YOU start to panic after a while. I'm 27 next year and there's nobody around. I haven't had a girlfriend for nearly five years.

There aren't many opportunities to meet women - or at least women who want to be vicars' wives. I went straight from a boys' grammar school into a faculty of theology that was 80 per cent men. I have had girlfriends but the relationships foundered - usually because the women couldn't cope with the idea of being married to a vicar.

My last relationship ended when I went to Africa half-way through Oxford. We tried to get going again when I came back but I'd got so immersed in the single culture that it didn't work.

I miss the love, the affection, the companionship and the fun - just doing things together and having somebody to care for. You want someone you can sit with and not have to talk to. I'm not in that situation in this parish. Here you've got to love 7,000 people a little bit, rather than loving one person a lot.

If I was in a middle-class parish there might be more opportunities to meet someone. But I wouldn't move from here, I love being on this estate. I give my time to my parishioners and other relationships have to fit round that. My priesthood is the most important thing; I'm on call 24 hours a day. Any woman would have to put up with that.

If someone from the parish knocks on the door they come in, whether my friends are here or not, and generally make themselves at home. Carrying on a relationship in that atmosphere is almost impossible, because there's someone else around all the time. I am public property, everybody knows everything about me. If you try to have a private life people get suspicious. I have to be careful how I introduce my female friends - otherwise people think there must be something going on.

Marriage preparation is a tricky business. You're telling people how to be perfect with no understanding of how it really is. I always feel a hypocrite. Couples ask me how long I've been married and when I say I'm not they say, how do you know about marriage? I say I've read about it and they say, well, it's not like that. Once or twice people have said: 'What right have you got to tell us how to run our married life, or to condemn us for living together, if you don't understand the pressures there are on people?'

There are advantages to being on your own. I love being independent, being able to do what I want, and to see people when I want, without having to answer to anybody. I like spending money as I please - on books and concerts and the theatre - without somebody else to consider.

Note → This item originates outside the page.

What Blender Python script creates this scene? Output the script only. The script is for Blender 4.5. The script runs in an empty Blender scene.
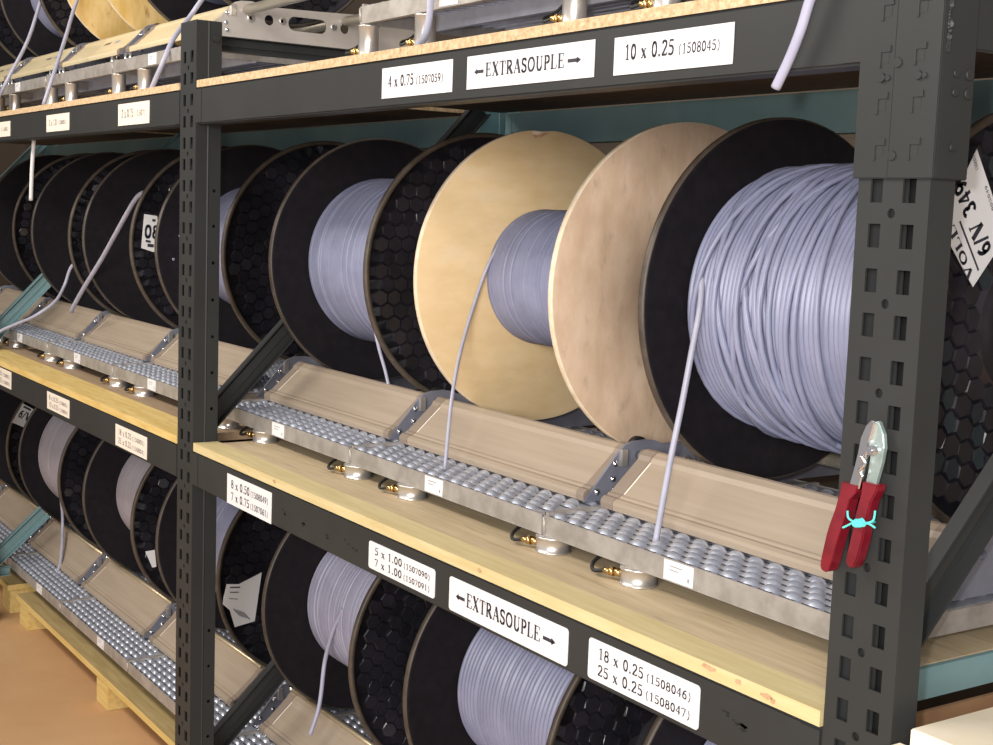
import bpy, bmesh, math, random
from mathutils import Vector, Matrix
random.seed(7)
COL = bpy.context.scene.collection
PI = math.pi
ZO = 1.02                      # rack coordinates are measured from the middle beam's top; the floor is 1.02 m lower

# ------------------------------------------------------------------ materials
def mat(name, c1, c2=None, scale=8, stretch=(1, 1, 1), rough=.5, metal=0.0, bump=0.0, bscale=None, detail=4,
        c3=None, s3=30, lo=.35, hi=.65, spec=.5, coat=0):
    m = bpy.data.materials.new(name); m.use_nodes = True
    nt = m.node_tree; N = nt.nodes; L = nt.links
    b = N['Principled BSDF']
    b.inputs['Roughness'].default_value = rough
    b.inputs['Metallic'].default_value = metal
    b.inputs['Specular IOR Level'].default_value = spec
    if coat: b.inputs['Coat Weight'].default_value = coat
    b.inputs['Base Color'].default_value = (*c1, 1)
    if c2 is None and not bump: return m
    tc = N.new('ShaderNodeTexCoord'); mp = N.new('ShaderNodeMapping'); mp.inputs['Scale'].default_value = stretch
    L.new(tc.outputs['Object'], mp.inputs['Vector'])
    def noise(sc, d=detail):
        n = N.new('ShaderNodeTexNoise'); n.inputs['Scale'].default_value = sc; n.inputs['Detail'].default_value = d
        n.inputs['Roughness'].default_value = .6
        L.new(mp.outputs['Vector'], n.inputs['Vector']); return n
    if c2 is not None:
        n = noise(scale)
        r = N.new('ShaderNodeValToRGB')
        r.color_ramp.elements[0].position = lo; r.color_ramp.elements[1].position = hi
        r.color_ramp.elements[0].color = (*c1, 1); r.color_ramp.elements[1].color = (*c2, 1)
        L.new(n.outputs['Fac'], r.inputs['Fac']); out = r.outputs['Color']
        if c3 is not None:
            n3 = noise(s3, 6)
            r3 = N.new('ShaderNodeValToRGB')
            r3.color_ramp.elements[0].position = .58; r3.color_ramp.elements[1].position = .72
            r3.color_ramp.elements[0].color = (0, 0, 0, 1); r3.color_ramp.elements[1].color = (1, 1, 1, 1)
            L.new(n3.outputs['Fac'], r3.inputs['Fac'])
            mx = N.new('ShaderNodeMix'); mx.data_type = 'RGBA'
            L.new(r3.outputs['Color'], mx.inputs['Factor']); L.new(out, mx.inputs['A'])
            mx.inputs['B'].default_value = (*c3, 1); out = mx.outputs['Result']
        L.new(out, b.inputs['Base Color'])
    if bump:
        n2 = noise(bscale or scale * 4, 5)
        bp = N.new('ShaderNodeBump'); bp.inputs['Strength'].default_value = bump; bp.inputs['Distance'].default_value = .004
        L.new(n2.outputs['Fac'], bp.inputs['Height']); L.new(bp.outputs['Normal'], b.inputs['Normal'])
    return m

M = {}
M['rack'] = mat('charcoal_rack_paint', (.026, .0275, .0275), (.032, .034, .034), scale=3, rough=.5, spec=.3)
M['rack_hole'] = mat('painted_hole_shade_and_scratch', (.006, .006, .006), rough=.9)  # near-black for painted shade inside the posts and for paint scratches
M['green'] = mat('green_rack_paint', (.17, .30, .32), (.22, .35, .37), scale=4, rough=.5)
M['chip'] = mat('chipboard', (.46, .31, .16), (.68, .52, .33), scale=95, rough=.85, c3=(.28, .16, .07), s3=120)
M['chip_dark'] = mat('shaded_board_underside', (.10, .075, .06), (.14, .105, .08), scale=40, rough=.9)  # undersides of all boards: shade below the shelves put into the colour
M['pine'] = mat('pine_board', (.66, .49, .25), (.80, .64, .38), scale=5, stretch=(1.2, 14, 14), rough=.65, c3=(.55, .38, .20), s3=9)
M['pine_yellow'] = mat('yellow_pine', (.62, .43, .13), (.74, .55, .22), scale=5, stretch=(1.2, 12, 12), rough=.65, c3=(.52, .35, .12), s3=8)
M['pine_shaded'] = mat('shaded_pallet_pine', (.34, .24, .10), (.44, .33, .15), scale=5, stretch=(1.2, 12, 12), rough=.7)  # darker copy of the pallet pine, shade under the trays put into its colour
M['pine_grey'] = mat('grey_tan_pine_board', (.46, .36, .22), (.58, .46, .30), scale=5, stretch=(1.2, 14, 14), rough=.7, c3=(.36, .27, .17), s3=6)  # greyer, darker body of the near board behind its front lath
M['pine_lath'] = mat('bright_pine_lath', (.58, .47, .23), (.67, .56, .31), scale=5, stretch=(1.2, 14, 14), rough=.6, c3=(.62, .46, .22), s3=12)
M['pine_brown'] = mat('brownish_board', (.30, .21, .13), (.38, .27, .17), scale=5, stretch=(1.2, 12, 12), rough=.7)
M['galv_matte'] = mat('matte_galvanised', (.58, .61, .72), (.70, .73, .85), scale=20, rough=.5, metal=0.0)
M['ply'] = mat('plywood_flange', (.66, .48, .25), (.76, .58, .34), scale=6, stretch=(6, 1.5, 4), rough=.6, c3=(.72, .57, .36), s3=5, lo=.3, hi=.7)
M['ply_pink'] = mat('worn_plywood_flange', (.52, .37, .25), (.64, .48, .35), scale=7, stretch=(6, 3, 1.5), rough=.65, c3=(.44, .32, .23), s3=11)
M['ply_edge'] = mat('plywood_edge', (.78, .68, .52), (.66, .52, .36), scale=40, rough=.8)
M['ply_chip'] = mat('torn_plywood', (.42, .24, .12), (.55, .36, .22), scale=60, rough=.9)
M['yellow_ply'] = mat('yellow_plywood_flange', (.60, .38, .10), (.76, .55, .24), scale=5, stretch=(6, 4, 1.5), rough=.6, c3=(.36, .17, .04), s3=7)
M['black'] = mat('black_reel_plastic', (.0100, .0085, .0110), (.0150, .0125, .0160), scale=40, rough=.6, spec=.25)
M['black_gloss'] = mat('glossy_black_reel_plastic', (.010, .010, .013), (.020, .018, .025), scale=9, rough=.24, spec=.6)
M['rim'] = mat('scuffed_reel_rim', (.050, .038, .028), (.085, .066, .05), scale=25, rough=.5)
M['cable'] = mat('grey_cable_sheath', (.225, .24, .355), (.275, .29, .42), scale=14, rough=.42)
M['cable_light'] = mat('pale_grey_cable_sheath', (.34, .34, .46), (.40, .40, .52), scale=14, rough=.4)
M['cable_warm'] = mat('warm_grey_wrapped_cable', (.38, .35, .39), (.43, .40, .45), scale=10, rough=.45)
M['cable_tail'] = mat('grey_cable_end', (.36, .36, .45), (.42, .42, .52), scale=20, rough=.4)
M['galv'] = mat('galvanised_steel', (.44, .47, .56), (.62, .66, .76), scale=26, rough=.36, metal=.65)
M['galv_lip'] = mat('galvanised_lip', (.36, .33, .30), (.50, .47, .44), scale=24, rough=.5, metal=.5, bump=.1)
M['galv_dark'] = mat('dark_punched_hole', (.05, .055, .07), rough=.7)
M['plate'] = mat('dark_grey_steel_plate', (.15, .155, .195), (.20, .205, .25), scale=14, rough=.55, metal=.1)
M['plate_light'] = mat('pale_anodised_plate', (.62, .56, .50), (.70, .64, .58), scale=10, rough=.4, metal=.35)
M['panel'] = mat('beige_cover_panel', (.34, .27, .20), (.38, .305, .23), scale=5, stretch=(.6, 12, 12), rough=.5)
M['panel_cream'] = mat('cream_cover_panel', (.66, .55, .33), (.72, .60, .38), scale=5, stretch=(.6, 12, 12), rough=.45)
M['panel_end'] = mat('panel_end_trim', (.23, .18, .14), (.27, .21, .165), scale=8, rough=.5)
M['roller'] = mat('roller_steel', (.42, .38, .30), (.52, .47, .38), scale=10, rough=.35, metal=.6)
M['rod'] = mat('pale_brass_rod', (.66, .55, .36), rough=.3, metal=.6)
M['chrome'] = mat('chrome', (.75, .75, .78), rough=.16, metal=1)
M['satin'] = mat('satin_steel', (.66, .62, .58), (.74, .70, .66), scale=20, rough=.3, metal=.8)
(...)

The disadvantage is the loneliness of it all. When you're on your own you are selfish. And I am stubborn. You become like God, because there's nobody to challenge you. Independence can be wonderful, but it can also be a barrier between you and other people.

I'm reaching the age when I've got fewer and fewer single friends, and people I knew at university are having their first babies. You find you don't have so much in common with them; they now have married friends, so you tend to be of occasional entertainment value, rather than part of their circle. Most of my friends are in England, so I telephone them two or three times a week just to share problems.

People don't think men worry about being attacked. But I do worry, wandering around the estate at night, and listening out for sounds in the middle of the night.

When I got home last week and found I'd been burgled, my parents and another priest came, but at the end of the night they all went home and left me to get on with it.